Information about Canadian public company quarterly reports, insider trades, and more is only being made available to companies who pay a (secret) licensing fee. Individuals can access individual filings (after solving a CAPTCHA) but the information is not free for re-use nor available in a machine readable format.

Canadian securities filings are required to be posted to SEDAR and SEDI. The two sites are the Canadian equivalent of the (much better) United States service run by the SEC called EDGAR.

In the United States, users of EDGAR can easily download all of the securities filings for any (or all) companies. In Canada that information is hidden behind terms of use that prohibit that kind of bulk collection and, for SEDI, CAPTCHAs to deter programmers from harvesting the information (e.g. this filing).

Who runs SEDAR and SEDI? According to SEDAR's website, until the beginning of 2014 it was run by CDS Inc. and is now run by "a new service provider". Even the terms of use don't disclose who the provider is but it can be found with a bit of googling: "CGI Information Systems and Management Consultants Inc.". SEDAR and SEDI are both owned by the "the British Columbia Securities Commission, Alberta Securities Commission, Ontario Securities Commission and Autorité des marchés financiers".

It turns out that both SEDAR & SEDI data is available in a bulk, machine-readable format but only if you pay a licensing fee to the Alberta Securities Commission. There isn't an advertised price for the service and when I inquired a couple years ago their outsourced service provider (CDS) insisted that I needed to fill out a long form in order to get a quote. There is still no information available online and they encourage you to phone them to find out how to become a subscriber. In their annual financial statements at pg. 15 the Alberta Securities Commission (ASC) disclosed that they made $136,000* from "[d]ata distribution fees" in the first quarter of 2014.

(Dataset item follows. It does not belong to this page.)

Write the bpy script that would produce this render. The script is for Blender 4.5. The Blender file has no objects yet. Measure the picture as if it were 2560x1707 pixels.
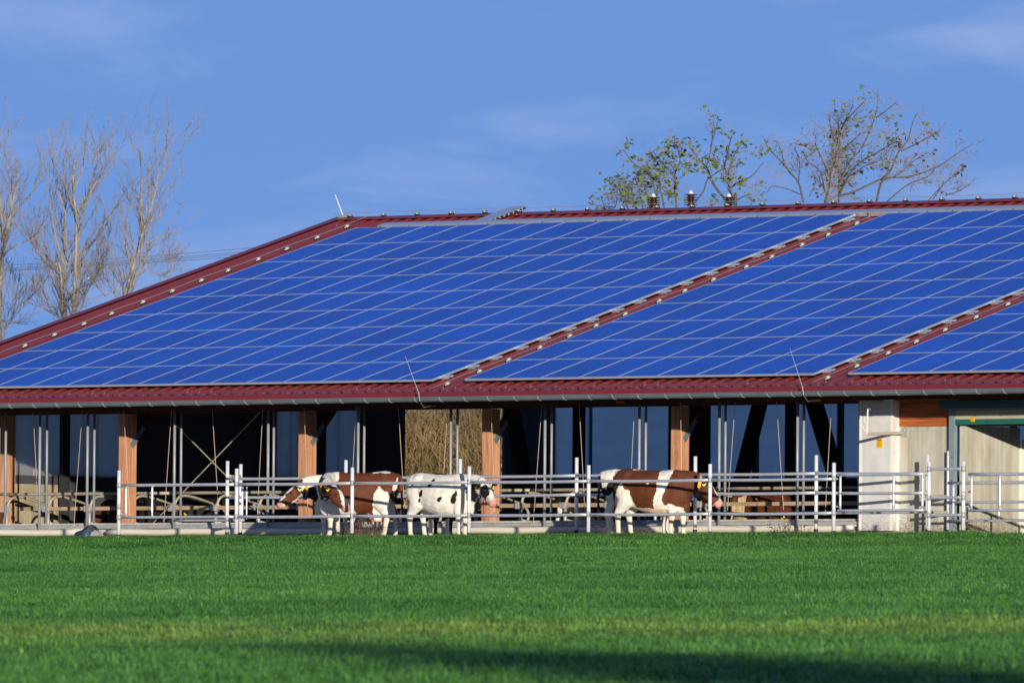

Why isn't this critical information about Canadian companies being made available to the public for free? Both SEDAR and SEDI could distribute the information (because they offer a paid service that does this) but instead they've chosen to sell the information to those who can afford it (and can navigate their byzantine purchasing process). The result is dramatically reduced access to information for the public and no innovation in the format for distributing that information (SEDAR's website is not a model for web design best practices).

What could people do if the information was made free? In 2009 I competed in the finals of Yahoo!'s student programming competition and won with a program that provides near real-time alerts about insider trading: insidertrades.org. Five years later there's still no legal way to provide this service to Canadians. Imagine what kind of other tools could be built for the Canadian investing public if the securities commissions opened up their data.

According to the ASC's financial statements, providing free licensing of SEDAR/SEDI data would forego about $500k/yr in revenue. That seems like a bargain to me. Why haven't the provincial securities regulators opened up their data and changed the terms of use for SEDAR and SEDI?

*It's possible that the $136k in licensing fees is only the ASC's share of the licensing fees. If that's the case then the true number could be up to 4x more (if income and expenses are recorded separately by the joint owners).